→ **Problem**
Look through the material below. Copy every line with the string "scene" in it.
* START Source data *
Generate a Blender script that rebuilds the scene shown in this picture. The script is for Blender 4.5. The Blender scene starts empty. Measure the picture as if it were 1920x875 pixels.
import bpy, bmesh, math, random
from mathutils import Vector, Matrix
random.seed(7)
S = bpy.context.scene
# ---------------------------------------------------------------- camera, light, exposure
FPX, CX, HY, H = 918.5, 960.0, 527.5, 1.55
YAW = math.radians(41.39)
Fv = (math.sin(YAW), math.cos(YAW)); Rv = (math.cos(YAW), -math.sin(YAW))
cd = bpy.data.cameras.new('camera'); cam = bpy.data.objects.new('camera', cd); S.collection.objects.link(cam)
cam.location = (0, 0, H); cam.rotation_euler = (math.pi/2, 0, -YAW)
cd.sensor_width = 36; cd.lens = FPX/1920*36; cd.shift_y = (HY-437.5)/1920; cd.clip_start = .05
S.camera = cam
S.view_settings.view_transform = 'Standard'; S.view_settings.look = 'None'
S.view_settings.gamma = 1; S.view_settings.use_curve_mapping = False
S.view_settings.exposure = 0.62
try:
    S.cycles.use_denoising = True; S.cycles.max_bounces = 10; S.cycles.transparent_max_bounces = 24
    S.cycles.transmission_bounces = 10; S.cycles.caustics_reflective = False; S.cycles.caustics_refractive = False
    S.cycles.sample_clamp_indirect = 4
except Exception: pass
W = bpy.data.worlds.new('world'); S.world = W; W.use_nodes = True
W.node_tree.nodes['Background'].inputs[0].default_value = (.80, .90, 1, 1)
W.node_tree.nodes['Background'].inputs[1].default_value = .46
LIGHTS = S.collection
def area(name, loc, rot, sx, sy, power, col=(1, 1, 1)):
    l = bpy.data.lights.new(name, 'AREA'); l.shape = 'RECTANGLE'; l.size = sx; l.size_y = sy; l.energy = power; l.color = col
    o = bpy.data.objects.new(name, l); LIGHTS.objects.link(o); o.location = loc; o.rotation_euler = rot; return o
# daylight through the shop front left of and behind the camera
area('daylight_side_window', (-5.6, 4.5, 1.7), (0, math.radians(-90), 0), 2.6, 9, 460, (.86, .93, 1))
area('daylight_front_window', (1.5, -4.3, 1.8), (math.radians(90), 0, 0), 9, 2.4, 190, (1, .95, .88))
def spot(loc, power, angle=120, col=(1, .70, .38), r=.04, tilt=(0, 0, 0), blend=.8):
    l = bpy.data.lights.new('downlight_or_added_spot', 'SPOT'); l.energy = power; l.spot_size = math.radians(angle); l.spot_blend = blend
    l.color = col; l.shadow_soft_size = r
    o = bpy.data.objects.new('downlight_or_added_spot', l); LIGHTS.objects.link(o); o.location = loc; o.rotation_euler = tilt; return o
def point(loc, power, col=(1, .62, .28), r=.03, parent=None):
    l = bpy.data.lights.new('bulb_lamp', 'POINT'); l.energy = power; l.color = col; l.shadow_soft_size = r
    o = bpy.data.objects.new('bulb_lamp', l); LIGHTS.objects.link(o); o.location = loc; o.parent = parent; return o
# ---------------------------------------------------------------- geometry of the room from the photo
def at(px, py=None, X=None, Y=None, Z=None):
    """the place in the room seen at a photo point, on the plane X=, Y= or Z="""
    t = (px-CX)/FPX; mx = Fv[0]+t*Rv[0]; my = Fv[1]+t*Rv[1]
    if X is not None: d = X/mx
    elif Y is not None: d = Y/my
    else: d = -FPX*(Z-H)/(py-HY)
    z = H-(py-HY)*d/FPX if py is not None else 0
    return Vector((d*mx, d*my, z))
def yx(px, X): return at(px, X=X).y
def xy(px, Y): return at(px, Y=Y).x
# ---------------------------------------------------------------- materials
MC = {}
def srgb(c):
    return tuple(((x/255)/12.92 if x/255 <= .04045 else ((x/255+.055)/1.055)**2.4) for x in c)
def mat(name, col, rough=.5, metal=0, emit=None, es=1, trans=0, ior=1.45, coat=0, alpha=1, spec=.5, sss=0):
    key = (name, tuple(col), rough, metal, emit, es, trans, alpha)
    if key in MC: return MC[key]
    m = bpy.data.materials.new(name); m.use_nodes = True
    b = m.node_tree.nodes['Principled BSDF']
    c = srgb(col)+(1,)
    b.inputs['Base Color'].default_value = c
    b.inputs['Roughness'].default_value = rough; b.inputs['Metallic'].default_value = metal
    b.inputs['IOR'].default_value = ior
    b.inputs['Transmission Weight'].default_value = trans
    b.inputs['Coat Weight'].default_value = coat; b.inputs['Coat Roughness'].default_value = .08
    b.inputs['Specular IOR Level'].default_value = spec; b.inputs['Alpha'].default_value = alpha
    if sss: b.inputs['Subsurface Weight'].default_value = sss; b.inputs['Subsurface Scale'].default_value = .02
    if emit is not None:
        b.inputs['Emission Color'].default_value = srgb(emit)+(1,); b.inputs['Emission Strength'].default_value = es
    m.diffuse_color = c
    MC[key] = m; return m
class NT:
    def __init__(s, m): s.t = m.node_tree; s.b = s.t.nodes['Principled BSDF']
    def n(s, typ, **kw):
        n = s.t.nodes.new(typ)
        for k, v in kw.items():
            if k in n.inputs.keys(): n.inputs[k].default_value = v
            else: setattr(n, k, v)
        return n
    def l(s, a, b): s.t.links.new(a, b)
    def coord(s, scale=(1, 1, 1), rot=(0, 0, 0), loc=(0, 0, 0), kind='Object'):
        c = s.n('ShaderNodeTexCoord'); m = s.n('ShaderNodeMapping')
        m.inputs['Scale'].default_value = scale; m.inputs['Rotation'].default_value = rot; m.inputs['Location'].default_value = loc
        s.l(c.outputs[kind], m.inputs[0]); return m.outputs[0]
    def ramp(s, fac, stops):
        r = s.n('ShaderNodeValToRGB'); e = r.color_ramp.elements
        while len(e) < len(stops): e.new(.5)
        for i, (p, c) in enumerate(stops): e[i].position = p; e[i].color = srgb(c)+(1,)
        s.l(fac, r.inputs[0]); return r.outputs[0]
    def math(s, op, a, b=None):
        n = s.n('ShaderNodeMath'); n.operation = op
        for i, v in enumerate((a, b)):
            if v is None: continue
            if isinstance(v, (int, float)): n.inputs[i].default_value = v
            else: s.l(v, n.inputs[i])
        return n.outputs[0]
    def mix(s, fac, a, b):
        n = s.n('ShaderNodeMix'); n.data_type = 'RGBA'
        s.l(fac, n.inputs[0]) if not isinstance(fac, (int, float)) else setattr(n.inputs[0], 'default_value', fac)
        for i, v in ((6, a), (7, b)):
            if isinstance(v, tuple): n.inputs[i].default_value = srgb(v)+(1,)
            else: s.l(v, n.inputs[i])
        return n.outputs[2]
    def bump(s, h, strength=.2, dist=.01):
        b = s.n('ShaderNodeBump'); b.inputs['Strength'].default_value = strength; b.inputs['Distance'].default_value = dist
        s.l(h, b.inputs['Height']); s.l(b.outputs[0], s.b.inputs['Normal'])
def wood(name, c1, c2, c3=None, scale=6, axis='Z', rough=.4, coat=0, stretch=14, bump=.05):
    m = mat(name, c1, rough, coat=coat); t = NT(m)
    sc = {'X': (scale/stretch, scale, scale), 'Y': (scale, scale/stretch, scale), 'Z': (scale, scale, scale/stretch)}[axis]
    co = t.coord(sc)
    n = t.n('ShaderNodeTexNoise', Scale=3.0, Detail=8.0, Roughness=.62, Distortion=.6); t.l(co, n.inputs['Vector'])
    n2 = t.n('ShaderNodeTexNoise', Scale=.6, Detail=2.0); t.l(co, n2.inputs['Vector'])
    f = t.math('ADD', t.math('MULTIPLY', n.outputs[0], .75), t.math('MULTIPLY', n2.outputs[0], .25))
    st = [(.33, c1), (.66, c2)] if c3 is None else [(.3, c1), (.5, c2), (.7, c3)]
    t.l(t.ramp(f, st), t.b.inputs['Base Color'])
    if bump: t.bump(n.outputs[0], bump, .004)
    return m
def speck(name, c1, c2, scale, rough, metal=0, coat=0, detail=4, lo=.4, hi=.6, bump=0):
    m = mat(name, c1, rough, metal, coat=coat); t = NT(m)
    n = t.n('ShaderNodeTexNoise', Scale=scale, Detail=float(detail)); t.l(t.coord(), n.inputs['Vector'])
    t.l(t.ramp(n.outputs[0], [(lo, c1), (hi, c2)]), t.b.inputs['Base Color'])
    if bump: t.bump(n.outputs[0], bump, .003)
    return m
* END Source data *
→ **Exercise output**
Generate a Blender script that rebuilds the scene shown in this picture. The script is for Blender 4.5. The Blender scene starts empty. Measure the picture as if it were 1920x875 pixels.
S = bpy.context.scene